Restate exactly the lines that run from the start of the records below to the line containing "PI = math.pi", counting both ends, and nothing else; pictures stay out.

--- Begin ---

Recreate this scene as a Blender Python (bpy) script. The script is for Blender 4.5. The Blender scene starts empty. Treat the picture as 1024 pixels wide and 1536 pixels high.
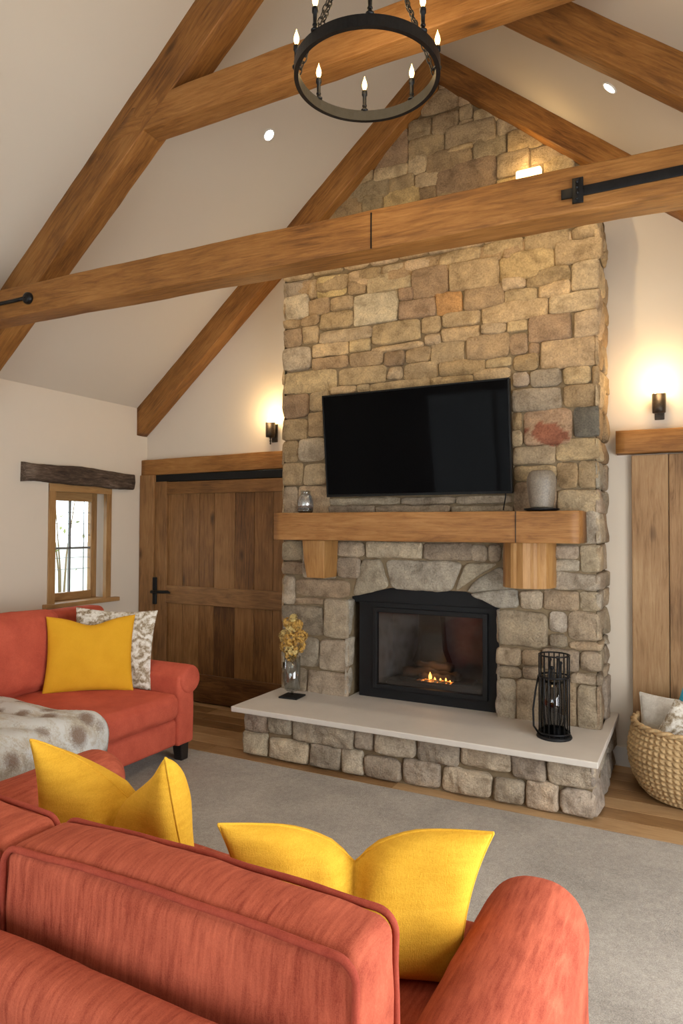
import bpy, bmesh, math, random
import numpy as np
from mathutils import Vector, Matrix, noise

random.seed(7)
SC = bpy.context.scene
COL = SC.collection
PI = math.pi

# ------------------------------------------------------------------ camera
F_PX, YAW, PITCH, ROLL, EYE = 1019.4493, 0.4811, 0.0238, 0.0041, 1.6
_r = np.array([math.cos(YAW), math.sin(YAW), 0.0])
_f = np.array([-math.sin(YAW), math.cos(YAW), 0.0])
_u = np.array([0, 0, 1.0])
CF = _f*math.cos(PITCH) + _u*math.sin(PITCH)
_up = -_f*math.sin(PITCH) + _u*math.cos(PITCH)
CR = _r*math.cos(ROLL) + _up*math.sin(ROLL)
CU = -_r*math.sin(ROLL) + _up*math.cos(ROLL)

def on(u, v, axis, val):
    """measured photo point -> point of the room lying on the plane axis=val"""
    d = CF + CR*(u-512)/F_PX - CU*(v-768)/F_PX
    o = np.array([0, 0, EYE])
    p = o + d*((val-o[axis])/d[axis])
    return Vector(p)

cam_d = bpy.data.cameras.new('camera')
cam = bpy.data.objects.new('camera', cam_d); COL.objects.link(cam)
cam_d.sensor_fit = 'HORIZONTAL'; cam_d.sensor_width = 36.0
cam_d.lens = F_PX/1024*36.0
cam_d.clip_start = 0.02
m = Matrix.Identity(4)
for i in range(3):
    m[i][0] = CR[i]; m[i][1] = CU[i]; m[i][2] = -CF[i]
m[2][3] = EYE
cam.matrix_world = m
SC.camera = cam

# ------------------------------------------------------------------ node helpers
def new_mat(name):
    mt = bpy.data.materials.new(name); mt.use_nodes = True
    nt = mt.node_tree
    for n in list(nt.nodes): nt.nodes.remove(n)
    out = nt.nodes.new('ShaderNodeOutputMaterial')
    b = nt.nodes.new('ShaderNodeBsdfPrincipled')
    nt.links.new(b.outputs[0], out.inputs[0])
    return mt, nt, b, out
def N(nt, t, **kw):
    n = nt.nodes.new(t)
    for k, v in kw.items():
        if k in n.inputs: n.inputs[k].default_value = v
        else: setattr(n, k, v)
    return n
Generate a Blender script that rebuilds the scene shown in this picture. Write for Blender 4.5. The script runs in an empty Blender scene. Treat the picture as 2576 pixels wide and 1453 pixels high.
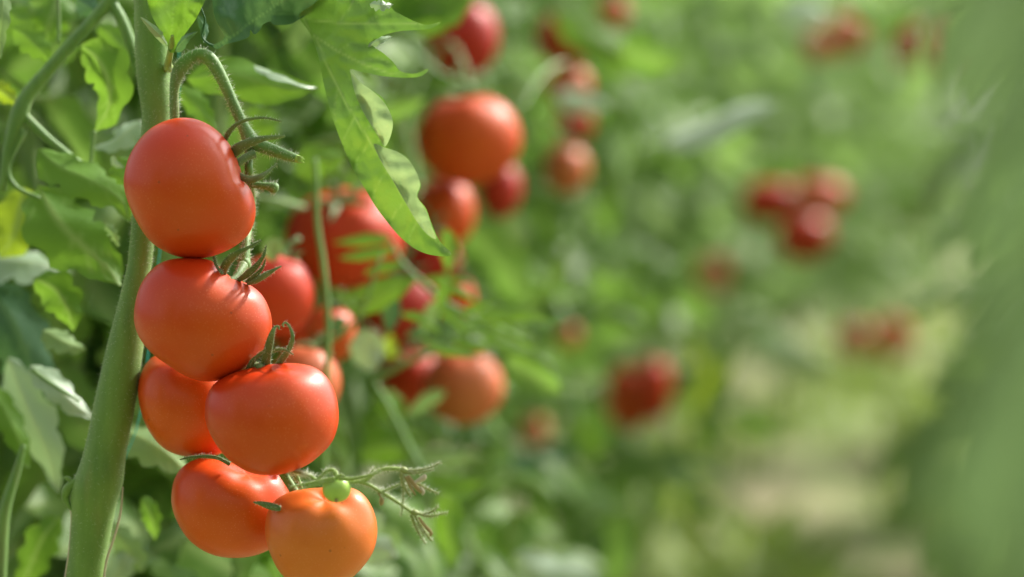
import bpy, math, random
import numpy as np
from mathutils import Vector, noise
from mathutils.geometry import delaunay_2d_cdt
R = math.radians
S = bpy.context.scene
COL = S.collection

# ------------------------------------------------------------------ camera, sky, sun, exposure
CAM_Z, PITCH, LENS = 0.70, 2.6, 85.0
K = 36.0 / LENS / 2576.0                      # metres per unit of picture width at 1 m
FOCUS = 1.362
cam = bpy.data.cameras.new('camera'); co = bpy.data.objects.new('camera', cam); COL.objects.link(co)
co.location = (0, 0, CAM_Z); co.rotation_euler = (R(90 - PITCH), 0, 0)
cam.lens = LENS; cam.sensor_width = 36; cam.clip_start = 0.05; cam.clip_end = 300
cam.dof.use_dof = True; cam.dof.focus_distance = FOCUS; cam.dof.aperture_fstop = 2.5
S.camera = co
SUN_DIR = Vector((0.62, 0.50, 0.74)).normalized()
W = bpy.data.worlds.new('World'); S.world = W; W.use_nodes = True
nt = W.node_tree; bg = nt.nodes['Background']
sky = nt.nodes.new('ShaderNodeTexSky'); sky.sky_type = 'NISHITA'; sky.sun_disc = False
sky.sun_elevation = math.asin(SUN_DIR.z); sky.sun_rotation = math.atan2(SUN_DIR.x, SUN_DIR.y)
sky.dust_density = 5.0; sky.ozone_density = 1.0; sky.air_density = 1.0
hs = nt.nodes.new('ShaderNodeHueSaturation'); hs.inputs['Saturation'].default_value = 0.16   # milky sky
nt.links.new(sky.outputs[0], hs.inputs['Color']); nt.links.new(hs.outputs[0], bg.inputs['Color'])
bg.inputs['Strength'].default_value = 0.15
sl = bpy.data.lights.new('sun', 'SUN'); sl.energy = 3.5; sl.angle = R(5); sl.color = (1, 0.94, 0.84)
so = bpy.data.objects.new('sun', sl); COL.objects.link(so); so.location = (2, 3, 4)
so.rotation_euler = SUN_DIR.to_track_quat('Z', 'Y').to_euler()
S.view_settings.view_transform = 'Standard'; S.view_settings.look = 'None'
S.view_settings.exposure = 0.80; S.view_settings.gamma = 1
S.render.engine = 'CYCLES'
S.cycles.use_denoising = True
S.cycles.max_bounces = 8; S.cycles.transmission_bounces = 6; S.cycles.diffuse_bounces = 4
S.cycles.sample_clamp_indirect = 6

FW = Vector((0, math.cos(R(PITCH)), -math.sin(R(PITCH))))
UP = Vector((0, math.sin(R(PITCH)), math.cos(R(PITCH))))
RT = Vector((1, 0, 0)); CAM = Vector((0, 0, CAM_Z))
def P(x, y, d):                               # picture direction (2576 wide) at a given distance -> place
    x = float(x); y = float(y); d = float(d)
    return CAM + d * (FW + (x - 1288) * K * RT - (y - 726.5) * K * UP)

# ------------------------------------------------------------------ helpers
def new_mesh(name, v, f, mat, parent=None, attrs=None, smooth=True, origin=None):
    me = bpy.data.meshes.new(name)
    v = np.asarray(v, dtype=float).reshape(-1, 3)
    if origin is not None: v = v - np.array(origin)
    me.from_pydata([tuple(p) for p in v], [], [tuple(int(i) for i in q) for q in f])
    for k, a in (attrs or {}).items():
        at = me.attributes.new(k, 'FLOAT', 'POINT'); at.data.foreach_set('value', np.asarray(a, dtype=np.float32))
    if smooth: me.polygons.foreach_set('use_smooth', [True] * len(me.polygons))
    me.materials.append(mat); me.update()
    o = bpy.data.objects.new(name, me); COL.objects.link(o)
    if origin is not None and parent is None: o.location = origin
    if parent is not None:
        o.parent = parent
        if origin is not None: o.location = Vector(origin) - parent.location
        else: o.location = -parent.location
    return o
def thing(name, loc, label, cat, group=None):
    o = bpy.data.objects.new(name, None); COL.objects.link(o); o.location = loc
    o.empty_display_size = 0.02
    o['label'] = label; o['category'] = cat
    if group: o['group'] = group
    return o
def tag(o, label, cat, group=None):
    o['label'] = label; o['category'] = cat
    if group: o['group'] = group

def catmull(pts, n):
    pts = [np.array(p, dtype=float) for p in pts]
    pts = [2 * pts[0] - pts[1]] + pts + [2 * pts[-1] - pts[-2]]
    out = []
    for i in range(1, len(pts) - 2):
        for k in range(n):
            t = k / n; a, b, c, d = pts[i - 1:i + 3]
            out.append(.5 * ((2 * b) + (-a + c) * t + (2 * a - 5 * b + 4 * c - d) * t * t + (-a + 3 * b - 3 * c + d) * t ** 3))
    out.append(pts[-2]); return np.array(out)

class MB:                                      # collects shapes that belong to ONE part
    def __init__(s): s.v = []; s.f = []; s.t = []; s.n = 0
    def add(s, v, f, tint=0.5):
        v = np.asarray(v)
        s.v.append(v); s.f += [[i + s.n for i in q] for q in f]
        s.t.append(np.full(len(v), tint) if np.isscalar(tint) else tint); s.n += len(v)
    def tube(s, pts4, seg=10, n=5, flat=1.0, rough=0.0, cap=True, tint=0.5, facing=None):
        """pts4: rows x,y,z,radius; catmull through them"""
        c = catmull(pts4, n); p = c[:, :3]; r = np.maximum(c[:, 3], 1e-5)
        m = len(p); tan = np.gradient(p, axis=0); tan /= np.linalg.norm(tan, axis=1)[:, None] + 1e-12
        ref = np.array(facing if facing is not None else (0.03, -1, 0.05)); vs = []
        a0 = None
        for i in range(m):
            if a0 is None or facing is not None:
                a = np.cross(tan[i], ref)
                if np.linalg.norm(a) < 1e-3: a = np.cross(tan[i], (1, 0, 0.1))
            else: a = a0 - tan[i] * np.dot(a0, tan[i])
            a /= np.linalg.norm(a); a0 = a; b = np.cross(tan[i], a)
            for k in range(seg):
                th = 2 * math.pi * k / seg
                rr = r[i]
                if rough: rr *= 1 + rough * noise.noise(Vector(p[i] * 90 + 40 * (math.cos(th) * a + math.sin(th) * b) * r[i]))
                vs.append(p[i] + rr * (math.cos(th) * a + math.sin(th) * b * flat))
        fs = [(i * seg + k, i * seg + (k + 1) % seg, (i + 1) * seg + (k + 1) % seg, (i + 1) * seg + k) for i in range(m - 1) for k in range(seg)]
        if cap:
            vs += [p[0] - tan[0] * r[0] * .3, p[-1] + tan[-1] * r[-1] * .3]; q = m * seg
            fs += [(q, (k + 1) % seg, k) for k in range(seg)] + [(q + 1, (m - 1) * seg + k, (m - 1) * seg + (k + 1) % seg) for k in range(seg)]
        s.add(vs, fs, tint); return c
    def build(s, name, mat, parent=None, origin=None, smooth=True):
        if not s.v: return None
        return new_mesh(name, np.concatenate(s.v), s.f, mat, parent, {'tint': np.concatenate(s.t)}, smooth, origin)

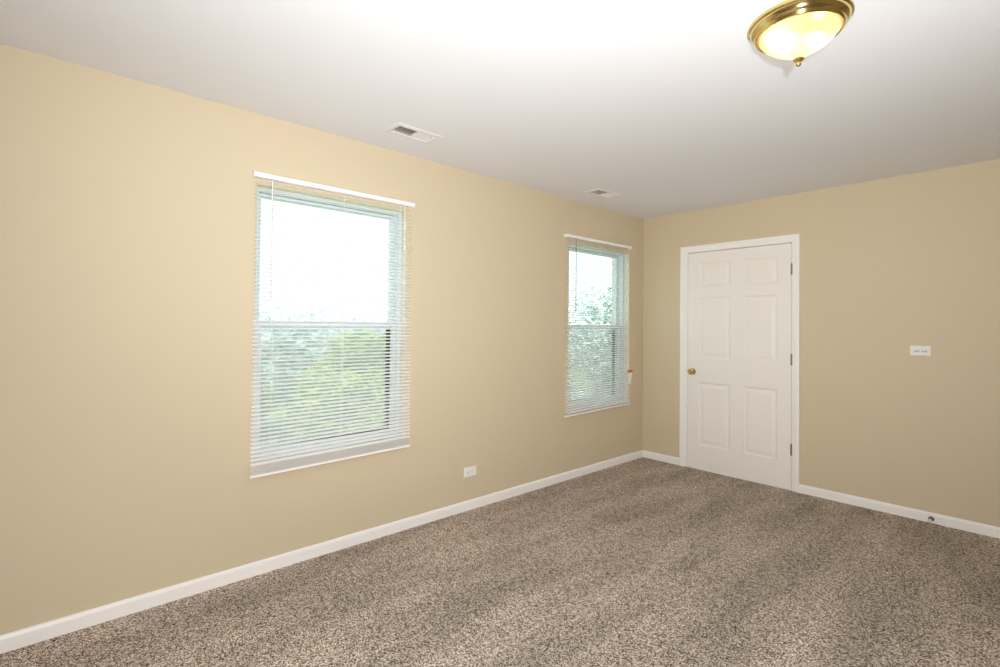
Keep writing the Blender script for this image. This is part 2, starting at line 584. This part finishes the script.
def window(name, W):
    y0, y1, z0, z1 = W
    w = struct(empty(name, (-0.13, (y0+y1)/2, z0)))
    bm = bmesh.new()
    frame_bm(bm, y0, y1, z0, z1, -0.1590, -0.0520, 0.021, 0.020, 0.016)
    # parting tracks in the jambs
    for ya, yb in ((y0+0.020, y0+0.026), (y1-0.026, y1-0.020)):
        box(bm, -0.1060, -0.0980, ya, yb, z0+0.02, z1-0.015)
        box(bm, -0.0620, -0.0540, ya, yb, z0+0.02, z1-0.015)
    box(bm, -0.074, -0.0525, y0+0.024, y1-0.024, z0+0.016, z0+0.024, 0.002)
    part('window_frame', bm, 'vinyl', w)
    zm = z0 + 0.726                       # middle of the meeting rails
    a0, a1 = y0+0.023, y1-0.023
    for nm, xa, xb, za, zb, rb, rt in (('upper_sash', -0.1340, -0.1060, zm-0.018, z1-0.018, 0.034, 0.024),
                                        ('lower_sash', -0.0960, -0.0660, z0+0.021, zm+0.018, 0.026, 0.032)):
        bm = bmesh.new()
        frame_bm(bm, a0, a1, za, zb, xa, xb, 0.031, rb, rt, 0.003)
        if nm == 'lower_sash':            # latch on the meeting rail
            ym = (y0+y1)/2
            box(bm, xa+0.002, xb-0.002, ym-0.03, ym+0.03, zb-0.001, zb+0.008, 0.002)
        s = part(nm, bm, 'vinyl', w)
        bm = bmesh.new()
        box(bm, (xa+xb)/2-0.002, (xa+xb)/2+0.002, a0+0.029, a1-0.029, za+rb-0.003, zb-rt+0.003)
        part('pane', bm, 'glass', s)
    # half insect screen outside the lower sash
    bm = bmesh.new()
    frame_bm(bm, a0, a1, z0+0.022, zm+0.01, -0.1550, -0.1440, 0.030, 0.022, 0.022, 0.001)
    f = part('screen_frame', bm, 'screenframe', w)
    f['label'] = 'dark insect screen frame'
    bm = bmesh.new()
    box(bm, -0.1500, -0.1495, a0+0.028, a1-0.028, z0+0.040, zm-0.010)
    part('insect_screen', bm, 'screen', f)
    return w
window('window_1', W1)
window('window_2', W2)

# ------------------------------------------------------------------ mini blinds
SLATW, PITCH_Z = 0.025, 0.0213
def blind(name, y0, y1, ztop, zbot, tilt, extra, ladders, wand, lift, xw=0.006):
    """tilt: how much higher the far end hangs at the bottom; extra: slats stacked on the bottom rail"""
    b = empty(name, (xw, (y0+y1)/2, zbot))
    xc = xw + 0.017
    L = y1-y0
    ym = (y0+y1)/2
    def hang(y, z):                       # the lower the slat, the more it follows the crooked bottom rail
        k = max(0.0, (ztop-z)/(ztop-zbot))
        return z + tilt*(k**4)*(y-ym)/L
    # headrail: open steel channel with folded lips and end brackets
    bm = bmesh.new()
    box(bm, xw, xw+0.033, y0-0.002, y1+0.002, ztop-0.022, ztop, 0.002)
    box(bm, xw+0.031, xw+0.0345, y0-0.002, y1+0.002, ztop-0.004, ztop+0.001, 0.0008)
    box(bm, xw+0.031, xw+0.0345, y0-0.002, y1+0.002, ztop-0.023, ztop-0.019, 0.0008)
    part('headrail', bm, 'rail', b)
    for ya in (y0-0.005, y1-0.001):
        bm = bmesh.new()
        box(bm, 0.0, xw+0.037, ya, ya+0.006, ztop-0.025, ztop+0.003, 0.0012)
        part('bracket', bm, 'rail', b)
    # slats
    bm = bmesh.new()
    seg = 5
    def slat(z, lift_far=True, tw=0.0):
        prof = []
        for s in (1, -1):
            rng = range(seg+1) if s == 1 else range(seg, -1, -1)
            for i in rng:
                q = -0.5 + i/seg
                h = 0.0022*(1-(2*q)**2) + (0.00018 if s == 1 else -0.00018)
                prof.append((q*SLATW*math.cos(tw) - h*math.sin(tw), h*math.cos(tw) + q*SLATW*math.sin(tw)))
        prism(bm, prof, y0+0.004, y1-0.004, lambda p, q, t: (xc+p, t, hang(t, z)+q))
    zs = zbot + 0.016 + extra*0.0085
    n = int((ztop-0.030-zs)/PITCH_Z)
    ps = (ztop-0.032-zs)/n
    for k in range(n+1):
        slat(zs + k*ps, tw=math.radians(-19.0 + random.uniform(-1.5, 1.5)))
    for k in range(extra):
        slat(zbot + 0.014 + k*0.0085)
    part('slats', bm, 'slat', b, True)
    # bottom rail
    bm = bmesh.new()
    pr = [(-0.0125, 0.001), (-0.0125, 0.007), (-0.011, 0.0105), (-0.004, 0.0125), (0.004, 0.0125), (0.011, 0.0105), (0.0125, 0.007), (0.0125, 0.001), (0.010, 0.0), (-0.010, 0.0)]
    prism(bm, pr, y0+0.002, y1-0.002, lambda p, q, t: (xc+p, t, hang(t, zbot)+q))
    part('bottom_rail', bm, 'rail', b, True)
    # ladder cords, one pair per position
    for y in ladders:
        bm = bmesh.new()
        for dx in (-0.0138, 0.0138):
            tube(bm, [(xc+dx, y, hang(y, zbot)+0.004), (xc+dx, y, (zbot+ztop)/2), (xc+dx, y, ztop-0.020)], 0.0009, 6)
        tube(bm, [(xc+0.0005, y+0.004, hang(y, zbot)+0.006), (xc+0.0005, y+0.004, ztop-0.020)], 0.0009, 6)
        part('ladder_cord', bm, 'cord', b, True)
    if wand:
        y, z0, z1, m = wand
        bm = bmesh.new()
        prism(bm, [(0.0042*math.cos(k*PI/3), 0.0042*math.sin(k*PI/3)) for k in range(6)], z0, z1-0.022, lambda p, q, t: (xw+0.043+p, y+q, t))
        lathe(bm, [(0, z0-0.006), (0.004, z0-0.005), (0.0058, z0), (0.0058, z0+0.02), (0.0045, z0+0.026), (0, z0+0.026)], 10, lambda p, q, h: (xw+0.043+p, y+q, h))
        tube(bm, [(xw+0.030, y, z1-0.010), (xw+0.040, y, z1-0.012), (xw+0.043, y, z1-0.024)], 0.0016, 6)
        part('tilt_wand', bm, m, b, True)
    if lift:
        y, z0 = lift
        bm = bmesh.new()
        for dy in (-0.0022, 0.0022):
            tube(bm, [(xw+0.033, y+dy, ztop-0.018), (xw+0.040, y+dy, ztop-0.028), (xw+0.041, y+dy, ztop-0.06), (xw+0.041, y+dy*0.4, z0+0.05)], 0.0014, 6)
        c = part('lift_cord', bm, 'cord', b, True)
        bm = bmesh.new()
        lathe(bm, [(0, z0), (0.0075, z0), (0.0085, z0+0.004), (0.0065, z0+0.030), (0.004, z0+0.050), (0.002, z0+0.053), (0, z0+0.053)], 12,
              lambda p, q, h: (xw+0.041+p, y+q, h))
        part('tassel', bm, 'plastic', c, True)
    return b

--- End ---

WRITTEN ANSWER:
Recreate this scene as a Blender Python (bpy) script. The script is for Blender 4.5. The Blender scene starts empty. Treat the picture as 1024 pixels wide and 1536 pixels high.
import bpy, bmesh, math, random
import numpy as np
from mathutils import Vector, Matrix, noise

random.seed(7)
SC = bpy.context.scene
COL = SC.collection
PI = math.pi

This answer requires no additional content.